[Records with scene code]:
»»
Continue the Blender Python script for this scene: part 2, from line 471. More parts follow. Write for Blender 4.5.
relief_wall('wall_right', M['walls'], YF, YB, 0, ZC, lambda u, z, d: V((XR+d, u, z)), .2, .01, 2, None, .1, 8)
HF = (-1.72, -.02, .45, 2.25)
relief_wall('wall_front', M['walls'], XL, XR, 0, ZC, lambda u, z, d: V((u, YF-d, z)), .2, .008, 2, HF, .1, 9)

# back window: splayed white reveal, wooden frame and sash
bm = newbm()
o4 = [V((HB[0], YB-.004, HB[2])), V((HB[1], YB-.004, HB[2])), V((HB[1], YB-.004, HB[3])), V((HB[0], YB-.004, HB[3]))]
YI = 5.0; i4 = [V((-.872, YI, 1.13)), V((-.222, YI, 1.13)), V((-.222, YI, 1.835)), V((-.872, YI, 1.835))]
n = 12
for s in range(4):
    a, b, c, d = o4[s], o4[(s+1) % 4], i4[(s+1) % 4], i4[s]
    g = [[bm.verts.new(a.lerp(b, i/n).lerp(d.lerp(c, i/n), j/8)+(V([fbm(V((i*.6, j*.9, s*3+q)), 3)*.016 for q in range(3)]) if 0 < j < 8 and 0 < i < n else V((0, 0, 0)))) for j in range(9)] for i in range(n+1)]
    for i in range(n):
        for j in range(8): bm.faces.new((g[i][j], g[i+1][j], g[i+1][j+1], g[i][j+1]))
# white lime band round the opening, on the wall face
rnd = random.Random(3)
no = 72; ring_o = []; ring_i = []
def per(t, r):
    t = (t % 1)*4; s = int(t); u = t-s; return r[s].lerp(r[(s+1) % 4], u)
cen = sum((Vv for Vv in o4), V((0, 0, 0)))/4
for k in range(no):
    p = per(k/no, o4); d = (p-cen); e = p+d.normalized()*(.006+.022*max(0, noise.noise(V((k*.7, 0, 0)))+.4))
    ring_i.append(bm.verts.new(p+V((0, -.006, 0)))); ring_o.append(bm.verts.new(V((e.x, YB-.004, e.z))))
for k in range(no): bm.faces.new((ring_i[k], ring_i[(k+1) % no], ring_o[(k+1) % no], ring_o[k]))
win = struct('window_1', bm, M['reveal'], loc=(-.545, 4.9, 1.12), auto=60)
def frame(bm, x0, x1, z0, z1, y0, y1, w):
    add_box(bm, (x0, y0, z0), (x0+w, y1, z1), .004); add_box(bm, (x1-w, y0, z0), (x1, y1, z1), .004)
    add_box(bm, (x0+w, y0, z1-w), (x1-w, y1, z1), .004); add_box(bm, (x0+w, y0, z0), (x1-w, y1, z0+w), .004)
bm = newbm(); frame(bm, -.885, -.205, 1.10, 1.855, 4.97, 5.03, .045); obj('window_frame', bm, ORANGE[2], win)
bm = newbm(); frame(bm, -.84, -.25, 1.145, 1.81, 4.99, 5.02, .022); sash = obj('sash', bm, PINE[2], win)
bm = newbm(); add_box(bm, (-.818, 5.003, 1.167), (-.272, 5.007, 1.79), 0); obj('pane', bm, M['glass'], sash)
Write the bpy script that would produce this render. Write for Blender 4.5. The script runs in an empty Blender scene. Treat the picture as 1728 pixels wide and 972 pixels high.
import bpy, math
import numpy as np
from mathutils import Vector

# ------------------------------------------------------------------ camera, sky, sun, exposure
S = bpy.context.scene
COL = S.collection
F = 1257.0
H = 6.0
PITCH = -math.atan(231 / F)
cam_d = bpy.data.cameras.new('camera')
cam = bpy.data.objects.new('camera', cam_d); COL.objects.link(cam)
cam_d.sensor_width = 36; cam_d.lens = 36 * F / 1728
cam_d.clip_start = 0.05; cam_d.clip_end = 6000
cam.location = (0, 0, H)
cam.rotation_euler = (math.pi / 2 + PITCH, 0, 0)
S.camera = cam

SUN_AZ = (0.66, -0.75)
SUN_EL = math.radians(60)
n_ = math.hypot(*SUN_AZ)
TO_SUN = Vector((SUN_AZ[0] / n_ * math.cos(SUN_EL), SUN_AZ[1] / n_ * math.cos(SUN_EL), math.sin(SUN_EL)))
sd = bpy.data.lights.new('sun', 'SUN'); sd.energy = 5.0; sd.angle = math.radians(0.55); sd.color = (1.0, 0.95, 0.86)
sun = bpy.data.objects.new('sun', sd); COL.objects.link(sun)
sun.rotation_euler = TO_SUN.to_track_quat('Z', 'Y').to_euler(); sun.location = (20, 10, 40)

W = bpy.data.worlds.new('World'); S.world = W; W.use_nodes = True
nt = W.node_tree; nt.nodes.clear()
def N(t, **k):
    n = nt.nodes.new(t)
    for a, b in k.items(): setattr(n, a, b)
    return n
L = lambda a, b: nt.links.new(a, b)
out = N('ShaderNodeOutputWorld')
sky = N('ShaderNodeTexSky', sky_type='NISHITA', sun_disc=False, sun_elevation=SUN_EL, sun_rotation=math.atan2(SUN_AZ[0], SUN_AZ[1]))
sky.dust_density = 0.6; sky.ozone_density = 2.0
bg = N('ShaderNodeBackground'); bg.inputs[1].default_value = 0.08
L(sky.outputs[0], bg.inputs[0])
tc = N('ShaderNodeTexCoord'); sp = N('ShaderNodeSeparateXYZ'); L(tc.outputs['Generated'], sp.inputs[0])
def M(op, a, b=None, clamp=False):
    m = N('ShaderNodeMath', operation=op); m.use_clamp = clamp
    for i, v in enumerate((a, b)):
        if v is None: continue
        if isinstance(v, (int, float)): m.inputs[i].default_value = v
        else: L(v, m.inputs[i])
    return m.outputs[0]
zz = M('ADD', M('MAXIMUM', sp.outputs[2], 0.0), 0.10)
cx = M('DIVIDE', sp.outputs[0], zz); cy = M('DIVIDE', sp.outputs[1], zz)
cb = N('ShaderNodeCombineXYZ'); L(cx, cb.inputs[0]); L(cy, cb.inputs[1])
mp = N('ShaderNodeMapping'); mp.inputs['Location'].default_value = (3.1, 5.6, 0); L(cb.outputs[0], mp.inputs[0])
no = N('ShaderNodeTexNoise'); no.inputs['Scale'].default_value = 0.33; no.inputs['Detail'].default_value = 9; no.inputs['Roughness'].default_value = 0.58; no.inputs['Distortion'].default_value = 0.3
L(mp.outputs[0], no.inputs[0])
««
[Directions]: All of the lines above need to be given again exactly.

[Expected answer]:
Continue the Blender Python script for this scene: part 2, from line 471. More parts follow. Write for Blender 4.5.
relief_wall('wall_right', M['walls'], YF, YB, 0, ZC, lambda u, z, d: V((XR+d, u, z)), .2, .01, 2, None, .1, 8)
HF = (-1.72, -.02, .45, 2.25)
relief_wall('wall_front', M['walls'], XL, XR, 0, ZC, lambda u, z, d: V((u, YF-d, z)), .2, .008, 2, HF, .1, 9)

# back window: splayed white reveal, wooden frame and sash
bm = newbm()
o4 = [V((HB[0], YB-.004, HB[2])), V((HB[1], YB-.004, HB[2])), V((HB[1], YB-.004, HB[3])), V((HB[0], YB-.004, HB[3]))]
YI = 5.0; i4 = [V((-.872, YI, 1.13)), V((-.222, YI, 1.13)), V((-.222, YI, 1.835)), V((-.872, YI, 1.835))]
n = 12
for s in range(4):
    a, b, c, d = o4[s], o4[(s+1) % 4], i4[(s+1) % 4], i4[s]
    g = [[bm.verts.new(a.lerp(b, i/n).lerp(d.lerp(c, i/n), j/8)+(V([fbm(V((i*.6, j*.9, s*3+q)), 3)*.016 for q in range(3)]) if 0 < j < 8 and 0 < i < n else V((0, 0, 0)))) for j in range(9)] for i in range(n+1)]
    for i in range(n):
        for j in range(8): bm.faces.new((g[i][j], g[i+1][j], g[i+1][j+1], g[i][j+1]))
# white lime band round the opening, on the wall face
rnd = random.Random(3)
no = 72; ring_o = []; ring_i = []
def per(t, r):
    t = (t % 1)*4; s = int(t); u = t-s; return r[s].lerp(r[(s+1) % 4], u)
cen = sum((Vv for Vv in o4), V((0, 0, 0)))/4
for k in range(no):
    p = per(k/no, o4); d = (p-cen); e = p+d.normalized()*(.006+.022*max(0, noise.noise(V((k*.7, 0, 0)))+.4))
    ring_i.append(bm.verts.new(p+V((0, -.006, 0)))); ring_o.append(bm.verts.new(V((e.x, YB-.004, e.z))))
for k in range(no): bm.faces.new((ring_i[k], ring_i[(k+1) % no], ring_o[(k+1) % no], ring_o[k]))
win = struct('window_1', bm, M['reveal'], loc=(-.545, 4.9, 1.12), auto=60)
def frame(bm, x0, x1, z0, z1, y0, y1, w):
    add_box(bm, (x0, y0, z0), (x0+w, y1, z1), .004); add_box(bm, (x1-w, y0, z0), (x1, y1, z1), .004)
    add_box(bm, (x0+w, y0, z1-w), (x1-w, y1, z1), .004); add_box(bm, (x0+w, y0, z0), (x1-w, y1, z0+w), .004)
bm = newbm(); frame(bm, -.885, -.205, 1.10, 1.855, 4.97, 5.03, .045); obj('window_frame', bm, ORANGE[2], win)
bm = newbm(); frame(bm, -.84, -.25, 1.145, 1.81, 4.99, 5.02, .022); sash = obj('sash', bm, PINE[2], win)
bm = newbm(); add_box(bm, (-.818, 5.003, 1.167), (-.272, 5.007, 1.79), 0); obj('pane', bm, M['glass'], sash)
Write the bpy script that would produce this render. Write for Blender 4.5. The script runs in an empty Blender scene. Treat the picture as 1728 pixels wide and 972 pixels high.
import bpy, math
import numpy as np
from mathutils import Vector

# ------------------------------------------------------------------ camera, sky, sun, exposure
S = bpy.context.scene
COL = S.collection
F = 1257.0
H = 6.0
PITCH = -math.atan(231 / F)
cam_d = bpy.data.cameras.new('camera')
cam = bpy.data.objects.new('camera', cam_d); COL.objects.link(cam)
cam_d.sensor_width = 36; cam_d.lens = 36 * F / 1728
cam_d.clip_start = 0.05; cam_d.clip_end = 6000
cam.location = (0, 0, H)
cam.rotation_euler = (math.pi / 2 + PITCH, 0, 0)
S.camera = cam

SUN_AZ = (0.66, -0.75)
SUN_EL = math.radians(60)
n_ = math.hypot(*SUN_AZ)
TO_SUN = Vector((SUN_AZ[0] / n_ * math.cos(SUN_EL), SUN_AZ[1] / n_ * math.cos(SUN_EL), math.sin(SUN_EL)))
sd = bpy.data.lights.new('sun', 'SUN'); sd.energy = 5.0; sd.angle = math.radians(0.55); sd.color = (1.0, 0.95, 0.86)
sun = bpy.data.objects.new('sun', sd); COL.objects.link(sun)
sun.rotation_euler = TO_SUN.to_track_quat('Z', 'Y').to_euler(); sun.location = (20, 10, 40)

W = bpy.data.worlds.new('World'); S.world = W; W.use_nodes = True
nt = W.node_tree; nt.nodes.clear()
def N(t, **k):
    n = nt.nodes.new(t)
    for a, b in k.items(): setattr(n, a, b)
    return n
L = lambda a, b: nt.links.new(a, b)
out = N('ShaderNodeOutputWorld')
sky = N('ShaderNodeTexSky', sky_type='NISHITA', sun_disc=False, sun_elevation=SUN_EL, sun_rotation=math.atan2(SUN_AZ[0], SUN_AZ[1]))
sky.dust_density = 0.6; sky.ozone_density = 2.0
bg = N('ShaderNodeBackground'); bg.inputs[1].default_value = 0.08
L(sky.outputs[0], bg.inputs[0])
tc = N('ShaderNodeTexCoord'); sp = N('ShaderNodeSeparateXYZ'); L(tc.outputs['Generated'], sp.inputs[0])
def M(op, a, b=None, clamp=False):
    m = N('ShaderNodeMath', operation=op); m.use_clamp = clamp
    for i, v in enumerate((a, b)):
        if v is None: continue
        if isinstance(v, (int, float)): m.inputs[i].default_value = v
        else: L(v, m.inputs[i])
    return m.outputs[0]
zz = M('ADD', M('MAXIMUM', sp.outputs[2], 0.0), 0.10)
cx = M('DIVIDE', sp.outputs[0], zz); cy = M('DIVIDE', sp.outputs[1], zz)
cb = N('ShaderNodeCombineXYZ'); L(cx, cb.inputs[0]); L(cy, cb.inputs[1])
mp = N('ShaderNodeMapping'); mp.inputs['Location'].default_value = (3.1, 5.6, 0); L(cb.outputs[0], mp.inputs[0])
no = N('ShaderNodeTexNoise'); no.inputs['Scale'].default_value = 0.33; no.inputs['Detail'].default_value = 9; no.inputs['Roughness'].default_value = 0.58; no.inputs['Distortion'].default_value = 0.3
L(mp.outputs[0], no.inputs[0])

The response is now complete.